Наша культурная вольность, буйная отчаянность, урожайный размах, упругие наливные бицепсы и без-предельная талантливость от природы — всюду оставляли ярчайший след нашего пришествия.
Стариковское искусство окончательно сморщилось, закряхтело.
Любого невинного лозунга нашего, вроде: — Левая нажимай-было достаточно, чтобы искусство старости сдохло, но — защищенное полицией, дворцами, буржуазной своей прессой, капиталом и мещанами изящного вкуса, — оно настолько неиздыхало, а даже решилось бороться доносами и намеками на нашу вредную анархичность и неблагонадежность.
А мы — истые демократы, загорелые, взлохмаченные (тогда я ходил в сапогах и в красной рубахе без пояса, иногда с сигарой), трепетные — уверенно ждали своего Часа.
Футуризм воссолнился.
Мы явились идеальными Детьми своей Современности.
За нами была гениальность, раздолье, бунт, молодость, культура, великая интуиция.
У нас еще небыло обильных плодов труда, зато была мировая энергия, стремительность, высшее напряженье сил.
Наконец было достаточно нас видеть или слышать, чтобы чуять пронзенность острого присутствия гениев.
А количество трудов никому ненужно.
Вот в такой — амплитуде назреванья от Грядущаго — Футуризма — расцветал Поэт.
Я стал работать в студии Давида Бурлюка, не переставая посещать вновь лекции.
Весной гостил у Елены Гуро-Матюшина на даче в Ораниенбауме.
Но лето уехал в Пермь и поселился жить в глухой деревушке Новоселы с братом Петей.
Здесь я начал жить по-стихийному, по-истинному — только как Поэт.
С утра до вечера я уходил в луга, в лес, в простор полей, жег костры.

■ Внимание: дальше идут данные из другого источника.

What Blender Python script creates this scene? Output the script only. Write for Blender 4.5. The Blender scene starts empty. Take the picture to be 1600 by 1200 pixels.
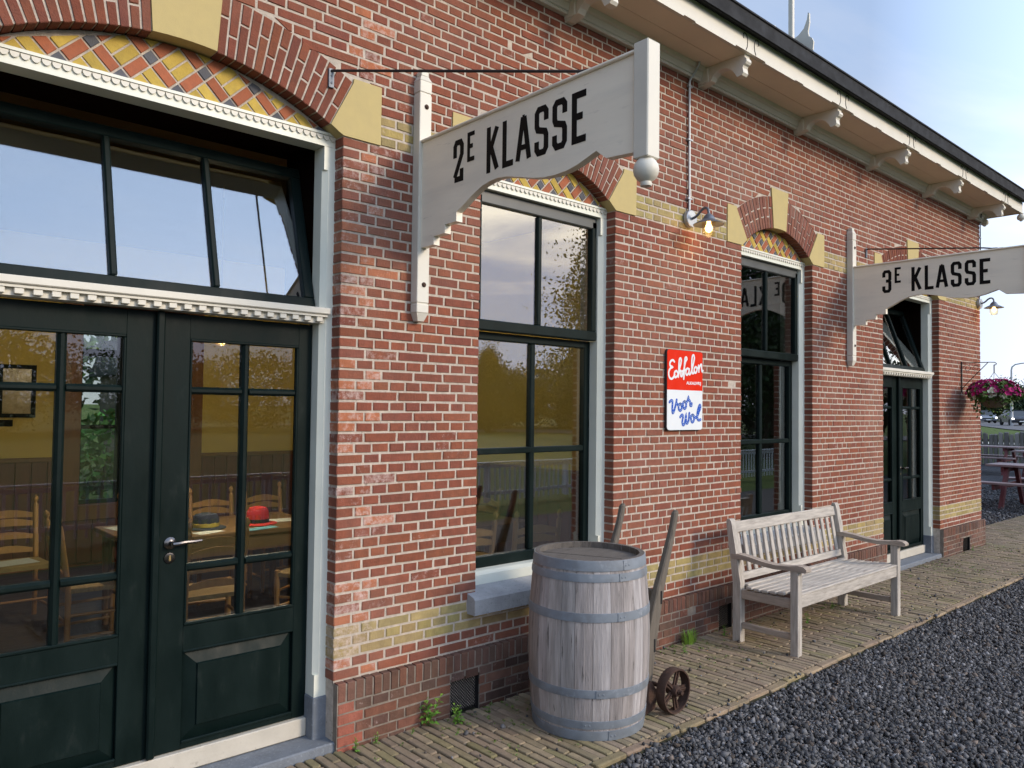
import bpy, math, random
import numpy as np
from mathutils import Vector, Matrix

R = math.radians
rnd = random.Random(11)
nrg = np.random.default_rng(5)
scene = bpy.context.scene
C = scene.collection

# ------------------------------------------------------------------ camera
YAW, TILT, ROLL = 0.733803, 0.0318635, 0.0121470
cam_d = bpy.data.cameras.new('camera')
cam_d.sensor_width = 36.0
cam_d.sensor_fit = 'HORIZONTAL'
cam_d.lens = 1216.7 / 1600 * 36
cam_d.clip_start = 0.05
cam_d.clip_end = 3000
cam = bpy.data.objects.new('camera', cam_d)
C.objects.link(cam)
fw = Vector((math.sin(YAW) * math.cos(TILT), math.cos(YAW) * math.cos(TILT), math.sin(TILT)))
rt = Vector((math.cos(YAW), -math.sin(YAW), 0))
up = rt.cross(fw)
r2 = math.cos(ROLL) * rt + math.sin(ROLL) * up
u2 = -math.sin(ROLL) * rt + math.cos(ROLL) * up
M = Matrix((r2, u2, -fw)).transposed().to_4x4()
M.translation = Vector((0, -3.2, 1.557))
cam.matrix_world = M
scene.camera = cam

# ------------------------------------------------------------------ light
SUN_AZ = R(152)     # clockwise from +Y (the facade's inward normal), seen from above
SUN_EL = R(24)
sun_dir = Vector((math.sin(SUN_AZ) * math.cos(SUN_EL), math.cos(SUN_AZ) * math.cos(SUN_EL), math.sin(SUN_EL)))
sun_d = bpy.data.lights.new('sun', 'SUN')
sun_d.energy = 1.05
sun_d.angle = R(16)
sun_d.color = (1.0, 0.84, 0.64)
sun = bpy.data.objects.new('sun', sun_d)
C.objects.link(sun)
sun.rotation_euler = sun_dir.to_track_quat('Z', 'Y').to_euler()

world = bpy.data.worlds.new('World')
scene.world = world
world.use_nodes = True
wt = world.node_tree
wt.nodes.clear()


def wn(t, **kw):
    n = wt.nodes.new(t)
    for k, v in kw.items():
        setattr(n, k, v)
    return n


def wl(a, b):
    wt.links.new(a, b)


def wmath(op, a, b=None, c=None, clamp=False):
    n = wn('ShaderNodeMath', operation=op, use_clamp=clamp)
    for i, x in enumerate((a, b, c)):
        if x is None:
            continue
        if isinstance(x, (int, float)):
            n.inputs[i].default_value = x
        else:
            wl(x, n.inputs[i])
    return n.outputs[0]


def wramp(fac, stops):
    n = wn('ShaderNodeValToRGB')
    e = n.color_ramp.elements
    e[0].position, e[0].color = stops[0][0], (*stops[0][1], 1)
    e[1].position, e[1].color = stops[-1][0], (*stops[-1][1], 1)
    for p, c in stops[1:-1]:
        q = e.new(p)
        q.color = (*c, 1)
    wl(fac, n.inputs[0])
    return n.outputs[0]


def wmix(fac, a, b):
    n = wn('ShaderNodeMix', data_type='RGBA')
    for i, x in ((0, fac), (6, a), (7, b)):
        if isinstance(x, (int, float)):
            n.inputs[i].default_value = x
        elif isinstance(x, tuple):
            n.inputs[i].default_value = (*x, 1)
        else:
            wl(x, n.inputs[i])
    return n.outputs[2]


w_out = wn('ShaderNodeOutputWorld')
w_bg = wn('ShaderNodeBackground')
wl(w_bg.outputs[0], w_out.inputs[0])
sky = wn('ShaderNodeTexSky', sky_type='NISHITA', sun_disc=False)
sky.sun_elevation = SUN_EL
sky.sun_rotation = SUN_AZ
sky.air_density = 1.0
sky.dust_density = 0.6
sky.ozone_density = 2.0
SKY_K = 0.15
tc = wn('ShaderNodeTexCoord')
sep = wn('ShaderNodeSeparateXYZ')
wl(tc.outputs['Generated'], sep.inputs[0])
zc = wmath('MAXIMUM', sep.outputs[2], 0.0)
den = wmath('ADD', zc, 0.13)
cmb = wn('ShaderNodeCombineXYZ')
wl(wmath('DIVIDE', sep.outputs[0], den), cmb.inputs[0])
wl(wmath('DIVIDE', sep.outputs[1], den), cmb.inputs[1])
mp = wn('ShaderNodeMapping')
mp.inputs['Location'].default_value = (3.1, 1.7, 0.0)
mp.inputs['Rotation'].default_value = (0, 0, R(42))
mp.inputs['Scale'].default_value = (0.45, 1.0, 1)
wl(cmb.outputs[0], mp.inputs[0])
noi = wn('ShaderNodeTexNoise')
noi.inputs['Scale'].default_value = 0.8
noi.inputs['Detail'].default_value = 8
noi.inputs['Roughness'].default_value = 0.58
noi.inputs['Distortion'].default_value = 0.4
wl(mp.outputs[0], noi.inputs['Vector'])
nf = noi.outputs['Fac']
# west: how far a direction lies towards the evening side, 0 .. 1
dotn = wn('ShaderNodeVectorMath', operation='DOT_PRODUCT')
wl(tc.outputs['Generated'], dotn.inputs[0])
dotn.inputs[1].default_value = Vector((math.sin(SUN_AZ), math.cos(SUN_AZ), 0))
west = wmath('MULTIPLY_ADD', dotn.outputs['Value'], 2.2, -0.72, clamp=True)
# clear sky, whitened by haze towards the horizon
skm = wn('ShaderNodeVectorMath', operation='SCALE')
wl(sky.outputs[0], skm.inputs[0])
skm.inputs['Scale'].default_value = SKY_K
vf = wmath('SUBTRACT', 1.0, wmath('DIVIDE', zc, 0.40), clamp=True)
veiled = wmix(0.72, skm.outputs[0], (0.63, 0.82, 1.18))          # thin high veil over the whole sky
clear = wmix(wmath('MULTIPLY', wmath('POWER', vf, 1.2), 0.9), veiled, (0.71, 0.75, 0.86))
# evening cloud bank: slate below, a lit warm edge, pale grey above, thinning out upwards
st_m = wn('ShaderNodeMapping')
st_m.inputs['Scale'].default_value = (2.6, 2.6, 15.0)
wl(tc.outputs['Generated'], st_m.inputs[0])
st_n = wn('ShaderNodeTexNoise')
st_n.inputs['Scale'].default_value = 1.0
st_n.inputs['Detail'].default_value = 9
st_n.inputs['Roughness'].default_value = 0.6
st_n.inputs['Distortion'].default_value = 0.6
wl(st_m.outputs[0], st_n.inputs['Vector'])
wob = wmath('ADD', wmath('ADD', zc, wmath('MULTIPLY_ADD', nf, 0.20, -0.10)), wmath('MULTIPLY_ADD', st_n.outputs['Fac'], 0.22, -0.11))
bank = wramp(wob, [(0.0, (0.50, 0.52, 0.62)), (0.08, (0.36, 0.39, 0.52)), (0.165, (0.40, 0.42, 0.56)), (0.205, (0.80, 0.72, 0.70)), (0.24, (1.45, 1.26, 1.02)), (0.285, (1.30, 1.20, 1.02)), (0.36, (0.80, 0.84, 0.96)), (1.0, (0.95, 1.05, 1.25))])
low = wmath('SUBTRACT', 1.0, wmath('DIVIDE', wmath('SUBTRACT', zc, 0.22), 0.30), clamp=True)       # bank density against height
dens = wmath('ADD', wmath('MULTIPLY', low, 0.30), wmath('MULTIPLY_ADD', nf, 1.0, -0.58))
bankf = wmath('MULTIPLY', wmath('MULTIPLY', wmath('MULTIPLY', dens, 6.0, clamp=True), west), 0.95, clamp=True)
# a few small white clouds elsewhere
wisp = wmath('MULTIPLY', wmath('SUBTRACT', nf, 0.52), 5.0, clamp=True)
sky1 = wmix(wmath('MULTIPLY', wisp, 0.6), clear, (0.95, 0.98, 1.06))
sky2 = wmix(bankf, sky1, bank)
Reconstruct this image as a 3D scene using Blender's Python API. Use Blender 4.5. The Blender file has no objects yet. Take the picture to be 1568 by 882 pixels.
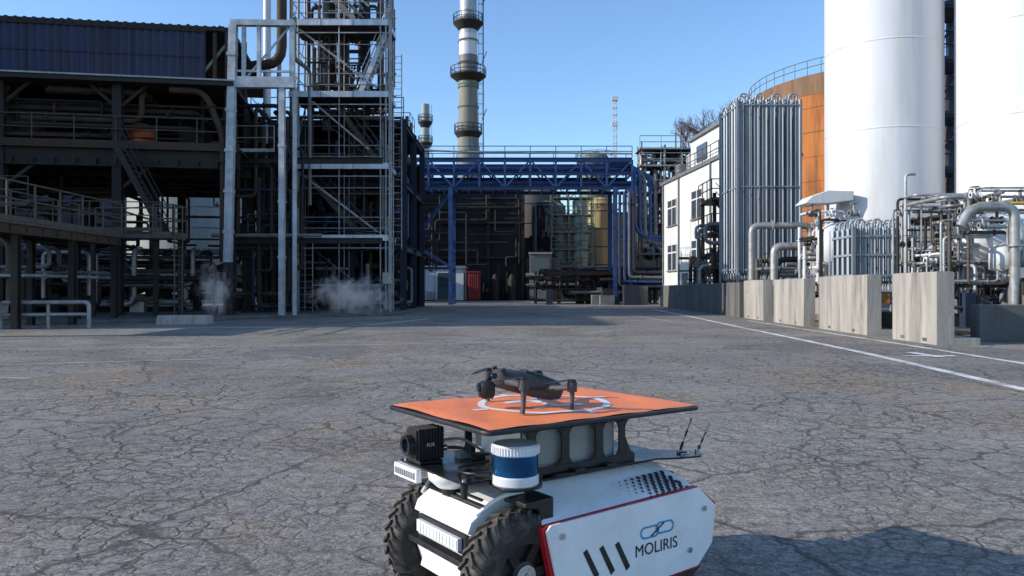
import bpy, math, random
from mathutils import Vector, Matrix, Quaternion
V=Vector
scene=bpy.context.scene
scene.view_settings.view_transform='Standard'
scene.view_settings.look='None'
scene.view_settings.exposure=0
ROOT=scene.collection

# ------------------------------------------------------------ materials
def nodes(name):
    m=bpy.data.materials.new(name); m.use_nodes=True
    nt=m.node_tree; nt.nodes.clear()
    out=nt.nodes.new('ShaderNodeOutputMaterial'); b=nt.nodes.new('ShaderNodeBsdfPrincipled')
    nt.links.new(b.outputs[0],out.inputs[0])
    return m,nt,b
def mixc(nt,fac,a,b,blend='MIX'):
    n=nt.nodes.new('ShaderNodeMix'); n.data_type='RGBA'; n.blend_type=blend
    for sock,val in ((n.inputs[0],fac),(n.inputs[6],a),(n.inputs[7],b)):
        if hasattr(val,'links'): nt.links.new(val,sock)
        elif isinstance(val,(int,float)): sock.default_value=val
        else: sock.default_value=(*val,1)
    return n.outputs[2]
def noise(nt,vec,scale,detail=6,rough=.6,dist=0):
    n=nt.nodes.new('ShaderNodeTexNoise'); n.inputs['Scale'].default_value=scale
    n.inputs['Detail'].default_value=detail; n.inputs['Roughness'].default_value=rough
    n.inputs['Distortion'].default_value=dist
    nt.links.new(vec,n.inputs['Vector']); return n
def mrange(nt,v,a,b,c=0.,d=1.):
    n=nt.nodes.new('ShaderNodeMapRange'); nt.links.new(v,n.inputs[0])
    for i,x in enumerate((a,b,c,d)): n.inputs[i+1].default_value=x
    return n.outputs[0]
def math_(nt,op,a,b=None):
    n=nt.nodes.new('ShaderNodeMath'); n.operation=op
    for i,x in enumerate((a,b)):
        if x is None: continue
        if hasattr(x,'links'): nt.links.new(x,n.inputs[i])
        else: n.inputs[i].default_value=x
    return n.outputs[0]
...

Нашел где то в глуши — на речке Ласьве — заброшенную землянку, уладил ее и стал там проводить да как: задумал написать книгу — Землянка — в форме романа, с поэтическими сдвигами.
Но писались только стихи.
Впрочем Поэт написал там лирическую сагу в трех перемнах — Семь слепых сестер — для театра (до сих пор лежит без движенья на Каменке).
Я много охотился на рябчиков, играл на гармошке в деревне, пел частушки, кутил с парнями на вечерках.
Меня любили за гармошку.
К осени я написал большую лекцию (для заработка) — о Новой Поэзии — и прочитал ее в Пермском Научном Музее.
Ожиданья оправдались — успех был славный.
Василий Каменский — лектор.
Дальше.
Женитьба и Землянка
Осенью (1909) Василий-студент вернулся в Петроград для продолженья занятий по агрономии.
Почти одновременно с ним из Перми приехала дочь пермскаге купца Югова — Августа Викторовна — вдова с двумя детьми: мальчиком Женей 4-х лет и девочкой Шурой 2-х.